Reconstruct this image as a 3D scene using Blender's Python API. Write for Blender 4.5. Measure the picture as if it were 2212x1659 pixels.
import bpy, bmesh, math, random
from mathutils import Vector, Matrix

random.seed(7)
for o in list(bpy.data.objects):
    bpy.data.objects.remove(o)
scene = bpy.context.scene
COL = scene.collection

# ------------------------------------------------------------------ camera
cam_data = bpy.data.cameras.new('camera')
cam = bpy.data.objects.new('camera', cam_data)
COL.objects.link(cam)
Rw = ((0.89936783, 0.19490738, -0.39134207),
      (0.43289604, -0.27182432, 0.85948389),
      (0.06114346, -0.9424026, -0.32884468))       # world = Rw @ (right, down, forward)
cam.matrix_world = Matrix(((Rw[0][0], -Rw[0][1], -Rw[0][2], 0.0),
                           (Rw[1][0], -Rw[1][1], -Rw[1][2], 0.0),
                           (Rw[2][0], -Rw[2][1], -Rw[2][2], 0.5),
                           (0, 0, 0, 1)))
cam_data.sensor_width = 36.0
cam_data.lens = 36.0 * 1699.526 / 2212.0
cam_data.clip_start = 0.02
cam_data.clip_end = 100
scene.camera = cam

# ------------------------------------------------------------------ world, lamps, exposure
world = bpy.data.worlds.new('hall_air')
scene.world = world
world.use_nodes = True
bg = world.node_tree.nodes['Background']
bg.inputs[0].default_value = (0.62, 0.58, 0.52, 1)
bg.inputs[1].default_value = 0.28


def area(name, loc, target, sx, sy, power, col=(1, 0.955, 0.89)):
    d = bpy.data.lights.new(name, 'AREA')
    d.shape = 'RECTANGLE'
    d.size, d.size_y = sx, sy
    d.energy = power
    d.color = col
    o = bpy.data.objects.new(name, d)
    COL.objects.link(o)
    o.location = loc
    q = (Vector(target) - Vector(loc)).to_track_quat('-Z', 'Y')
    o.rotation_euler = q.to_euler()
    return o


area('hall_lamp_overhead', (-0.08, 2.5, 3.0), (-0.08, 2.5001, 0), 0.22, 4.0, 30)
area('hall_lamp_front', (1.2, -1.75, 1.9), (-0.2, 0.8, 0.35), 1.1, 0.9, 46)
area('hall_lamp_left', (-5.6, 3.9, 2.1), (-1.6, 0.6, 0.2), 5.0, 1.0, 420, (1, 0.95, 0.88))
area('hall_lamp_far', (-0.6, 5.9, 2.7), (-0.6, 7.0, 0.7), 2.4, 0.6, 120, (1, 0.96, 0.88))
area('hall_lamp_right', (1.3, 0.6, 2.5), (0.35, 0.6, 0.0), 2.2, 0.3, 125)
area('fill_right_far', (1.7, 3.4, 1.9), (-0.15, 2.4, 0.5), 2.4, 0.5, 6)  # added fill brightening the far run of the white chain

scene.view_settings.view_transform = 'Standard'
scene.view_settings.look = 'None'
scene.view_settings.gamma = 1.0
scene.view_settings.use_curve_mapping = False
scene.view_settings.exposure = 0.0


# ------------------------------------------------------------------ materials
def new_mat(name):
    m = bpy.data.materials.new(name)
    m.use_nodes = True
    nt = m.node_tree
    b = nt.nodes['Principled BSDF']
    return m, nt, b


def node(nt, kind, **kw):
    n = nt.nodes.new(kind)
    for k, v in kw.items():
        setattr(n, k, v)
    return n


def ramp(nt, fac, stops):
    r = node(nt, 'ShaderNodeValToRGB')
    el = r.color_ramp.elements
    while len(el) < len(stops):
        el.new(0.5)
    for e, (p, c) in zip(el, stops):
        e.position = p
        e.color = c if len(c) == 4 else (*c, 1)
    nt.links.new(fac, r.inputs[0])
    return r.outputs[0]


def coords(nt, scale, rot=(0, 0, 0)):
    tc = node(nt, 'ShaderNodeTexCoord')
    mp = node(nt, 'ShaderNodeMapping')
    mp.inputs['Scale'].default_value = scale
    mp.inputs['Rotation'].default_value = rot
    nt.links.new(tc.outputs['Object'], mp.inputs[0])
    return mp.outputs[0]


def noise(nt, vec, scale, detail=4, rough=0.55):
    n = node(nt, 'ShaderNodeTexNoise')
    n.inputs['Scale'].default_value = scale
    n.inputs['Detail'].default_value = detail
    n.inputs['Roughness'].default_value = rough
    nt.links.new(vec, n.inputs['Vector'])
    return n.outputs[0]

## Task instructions
Nothing in the listing may be changed; retype it all exactly.

## Task output
Reconstruct this image as a 3D scene using Blender's Python API. Write for Blender 4.5. Measure the picture as if it were 2212x1659 pixels.
import bpy, bmesh, math, random
from mathutils import Vector, Matrix

random.seed(7)
for o in list(bpy.data.objects):
    bpy.data.objects.remove(o)
scene = bpy.context.scene
COL = scene.collection

# ------------------------------------------------------------------ camera
cam_data = bpy.data.cameras.new('camera')
cam = bpy.data.objects.new('camera', cam_data)
COL.objects.link(cam)
Rw = ((0.89936783, 0.19490738, -0.39134207),
      (0.43289604, -0.27182432, 0.85948389),
      (0.06114346, -0.9424026, -0.32884468))       # world = Rw @ (right, down, forward)
cam.matrix_world = Matrix(((Rw[0][0], -Rw[0][1], -Rw[0][2], 0.0),
                           (Rw[1][0], -Rw[1][1], -Rw[1][2], 0.0),
                           (Rw[2][0], -Rw[2][1], -Rw[2][2], 0.5),
                           (0, 0, 0, 1)))
cam_data.sensor_width = 36.0
cam_data.lens = 36.0 * 1699.526 / 2212.0
cam_data.clip_start = 0.02
cam_data.clip_end = 100
scene.camera = cam

# ------------------------------------------------------------------ world, lamps, exposure
world = bpy.data.worlds.new('hall_air')
scene.world = world
world.use_nodes = True
bg = world.node_tree.nodes['Background']
bg.inputs[0].default_value = (0.62, 0.58, 0.52, 1)
bg.inputs[1].default_value = 0.28


def area(name, loc, target, sx, sy, power, col=(1, 0.955, 0.89)):
    d = bpy.data.lights.new(name, 'AREA')
    d.shape = 'RECTANGLE'
    d.size, d.size_y = sx, sy
    d.energy = power
    d.color = col
    o = bpy.data.objects.new(name, d)
    COL.objects.link(o)
    o.location = loc
    q = (Vector(target) - Vector(loc)).to_track_quat('-Z', 'Y')
    o.rotation_euler = q.to_euler()
    return o


area('hall_lamp_overhead', (-0.08, 2.5, 3.0), (-0.08, 2.5001, 0), 0.22, 4.0, 30)
area('hall_lamp_front', (1.2, -1.75, 1.9), (-0.2, 0.8, 0.35), 1.1, 0.9, 46)
area('hall_lamp_left', (-5.6, 3.9, 2.1), (-1.6, 0.6, 0.2), 5.0, 1.0, 420, (1, 0.95, 0.88))
area('hall_lamp_far', (-0.6, 5.9, 2.7), (-0.6, 7.0, 0.7), 2.4, 0.6, 120, (1, 0.96, 0.88))
area('hall_lamp_right', (1.3, 0.6, 2.5), (0.35, 0.6, 0.0), 2.2, 0.3, 125)
area('fill_right_far', (1.7, 3.4, 1.9), (-0.15, 2.4, 0.5), 2.4, 0.5, 6)  # added fill brightening the far run of the white chain

scene.view_settings.view_transform = 'Standard'
scene.view_settings.look = 'None'
scene.view_settings.gamma = 1.0
scene.view_settings.use_curve_mapping = False
scene.view_settings.exposure = 0.0


# ------------------------------------------------------------------ materials
def new_mat(name):
    m = bpy.data.materials.new(name)
    m.use_nodes = True
    nt = m.node_tree
    b = nt.nodes['Principled BSDF']
    return m, nt, b


def node(nt, kind, **kw):
    n = nt.nodes.new(kind)
    for k, v in kw.items():
        setattr(n, k, v)
    return n


def ramp(nt, fac, stops):
    r = node(nt, 'ShaderNodeValToRGB')
    el = r.color_ramp.elements
    while len(el) < len(stops):
        el.new(0.5)
    for e, (p, c) in zip(el, stops):
        e.position = p
        e.color = c if len(c) == 4 else (*c, 1)
    nt.links.new(fac, r.inputs[0])
    return r.outputs[0]


def coords(nt, scale, rot=(0, 0, 0)):
    tc = node(nt, 'ShaderNodeTexCoord')
    mp = node(nt, 'ShaderNodeMapping')
    mp.inputs['Scale'].default_value = scale
    mp.inputs['Rotation'].default_value = rot
    nt.links.new(tc.outputs['Object'], mp.inputs[0])
    return mp.outputs[0]


def noise(nt, vec, scale, detail=4, rough=0.55):
    n = node(nt, 'ShaderNodeTexNoise')
    n.inputs['Scale'].default_value = scale
    n.inputs['Detail'].default_value = detail
    n.inputs['Roughness'].default_value = rough
    nt.links.new(vec, n.inputs['Vector'])
    return n.outputs[0]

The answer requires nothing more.